* BEGIN MATERIAL PROVIDED *
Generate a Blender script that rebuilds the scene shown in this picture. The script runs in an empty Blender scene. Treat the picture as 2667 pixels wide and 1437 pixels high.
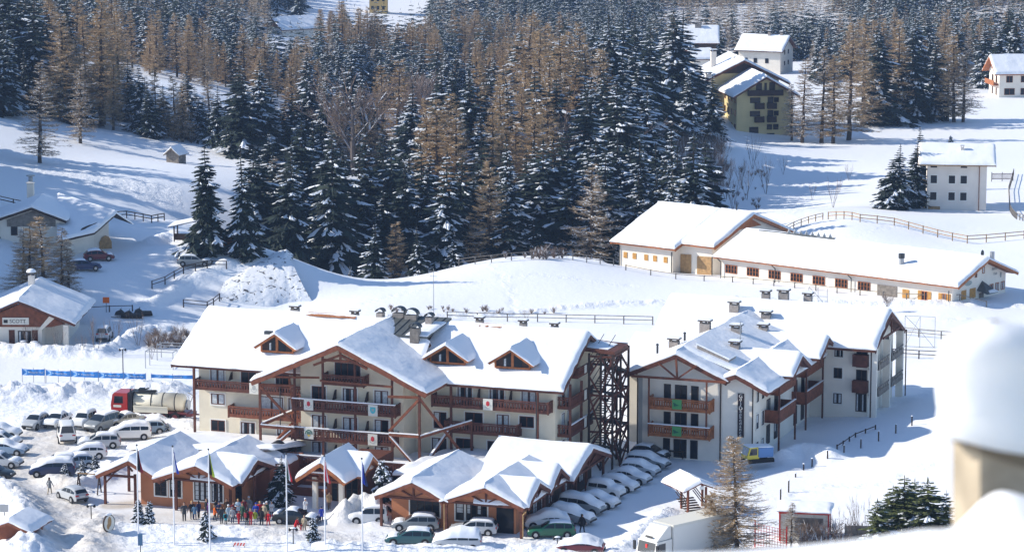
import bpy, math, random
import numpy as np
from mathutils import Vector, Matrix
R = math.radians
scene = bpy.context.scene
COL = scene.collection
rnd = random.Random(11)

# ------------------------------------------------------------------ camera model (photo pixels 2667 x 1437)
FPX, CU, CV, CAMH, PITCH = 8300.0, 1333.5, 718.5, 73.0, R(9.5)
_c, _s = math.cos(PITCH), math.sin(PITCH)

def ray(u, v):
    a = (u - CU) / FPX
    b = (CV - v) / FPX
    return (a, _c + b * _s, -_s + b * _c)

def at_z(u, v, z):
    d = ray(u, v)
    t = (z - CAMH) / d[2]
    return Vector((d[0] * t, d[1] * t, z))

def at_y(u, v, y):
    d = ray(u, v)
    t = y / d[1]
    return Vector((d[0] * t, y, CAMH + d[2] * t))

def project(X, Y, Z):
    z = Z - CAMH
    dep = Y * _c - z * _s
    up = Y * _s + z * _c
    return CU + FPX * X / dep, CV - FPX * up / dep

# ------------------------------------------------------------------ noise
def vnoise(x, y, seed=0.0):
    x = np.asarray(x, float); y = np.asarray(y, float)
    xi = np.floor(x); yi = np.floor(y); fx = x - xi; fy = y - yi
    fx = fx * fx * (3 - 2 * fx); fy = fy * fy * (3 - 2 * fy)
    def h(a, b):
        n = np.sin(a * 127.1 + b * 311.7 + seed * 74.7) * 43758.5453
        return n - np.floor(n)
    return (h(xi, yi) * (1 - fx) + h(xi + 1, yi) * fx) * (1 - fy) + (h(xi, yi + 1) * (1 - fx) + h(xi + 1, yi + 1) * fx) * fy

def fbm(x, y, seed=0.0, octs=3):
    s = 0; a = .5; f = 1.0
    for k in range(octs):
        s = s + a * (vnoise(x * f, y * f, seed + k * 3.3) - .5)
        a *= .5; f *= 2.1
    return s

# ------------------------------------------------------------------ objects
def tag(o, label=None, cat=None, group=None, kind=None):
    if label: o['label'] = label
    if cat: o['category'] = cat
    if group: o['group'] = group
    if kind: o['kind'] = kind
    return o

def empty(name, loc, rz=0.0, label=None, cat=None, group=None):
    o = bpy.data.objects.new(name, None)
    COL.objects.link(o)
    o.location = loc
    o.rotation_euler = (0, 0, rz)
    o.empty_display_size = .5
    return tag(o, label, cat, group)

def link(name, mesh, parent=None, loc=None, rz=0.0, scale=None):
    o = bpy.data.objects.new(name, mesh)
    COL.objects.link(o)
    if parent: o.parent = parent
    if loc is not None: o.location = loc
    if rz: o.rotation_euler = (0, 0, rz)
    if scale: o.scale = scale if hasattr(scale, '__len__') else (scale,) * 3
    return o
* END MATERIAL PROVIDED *
* BEGIN MATERIAL PROVIDED *
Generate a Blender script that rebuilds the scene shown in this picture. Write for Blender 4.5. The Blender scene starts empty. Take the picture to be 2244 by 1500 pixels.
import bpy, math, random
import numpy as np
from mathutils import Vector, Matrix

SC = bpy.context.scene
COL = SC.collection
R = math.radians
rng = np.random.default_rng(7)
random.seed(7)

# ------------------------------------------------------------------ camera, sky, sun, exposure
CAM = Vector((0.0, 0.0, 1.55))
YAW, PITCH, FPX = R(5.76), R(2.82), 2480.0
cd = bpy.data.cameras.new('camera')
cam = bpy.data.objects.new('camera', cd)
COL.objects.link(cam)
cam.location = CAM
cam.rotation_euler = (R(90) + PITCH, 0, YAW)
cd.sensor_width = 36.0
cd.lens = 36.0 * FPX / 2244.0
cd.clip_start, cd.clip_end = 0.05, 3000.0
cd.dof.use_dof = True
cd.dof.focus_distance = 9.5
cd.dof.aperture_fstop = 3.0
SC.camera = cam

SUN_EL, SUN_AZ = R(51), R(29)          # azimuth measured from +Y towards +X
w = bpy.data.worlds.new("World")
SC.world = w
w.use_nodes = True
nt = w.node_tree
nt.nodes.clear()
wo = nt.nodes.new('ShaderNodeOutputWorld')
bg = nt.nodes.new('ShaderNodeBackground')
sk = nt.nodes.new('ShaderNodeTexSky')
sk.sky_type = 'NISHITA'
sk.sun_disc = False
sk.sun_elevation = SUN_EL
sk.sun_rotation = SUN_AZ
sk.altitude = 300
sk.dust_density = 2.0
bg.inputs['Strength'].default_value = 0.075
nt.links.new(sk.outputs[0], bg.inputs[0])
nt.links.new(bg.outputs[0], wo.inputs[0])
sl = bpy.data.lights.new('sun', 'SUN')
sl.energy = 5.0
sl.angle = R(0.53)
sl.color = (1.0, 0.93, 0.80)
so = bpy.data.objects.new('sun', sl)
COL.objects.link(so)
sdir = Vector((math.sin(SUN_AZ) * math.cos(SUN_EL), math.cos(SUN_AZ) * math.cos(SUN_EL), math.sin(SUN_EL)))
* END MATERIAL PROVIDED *
→ **TASK BRIEF**:
Among the entries above, locate the line with "1437 pixels high." and the line with "return CU +". Give those two lines and all lines between them again, exactly, leaving out the pictures.

→ **THE SOLUTION**:
Generate a Blender script that rebuilds the scene shown in this picture. The script runs in an empty Blender scene. Treat the picture as 2667 pixels wide and 1437 pixels high.
import bpy, math, random
import numpy as np
from mathutils import Vector, Matrix
R = math.radians
scene = bpy.context.scene
COL = scene.collection
rnd = random.Random(11)

# ------------------------------------------------------------------ camera model (photo pixels 2667 x 1437)
FPX, CU, CV, CAMH, PITCH = 8300.0, 1333.5, 718.5, 73.0, R(9.5)
_c, _s = math.cos(PITCH), math.sin(PITCH)

def ray(u, v):
    a = (u - CU) / FPX
    b = (CV - v) / FPX
    return (a, _c + b * _s, -_s + b * _c)

def at_z(u, v, z):
    d = ray(u, v)
    t = (z - CAMH) / d[2]
    return Vector((d[0] * t, d[1] * t, z))

def at_y(u, v, y):
    d = ray(u, v)
    t = y / d[1]
    return Vector((d[0] * t, y, CAMH + d[2] * t))

def project(X, Y, Z):
    z = Z - CAMH
    dep = Y * _c - z * _s
    up = Y * _s + z * _c
    return CU + FPX * X / dep, CV - FPX * up / dep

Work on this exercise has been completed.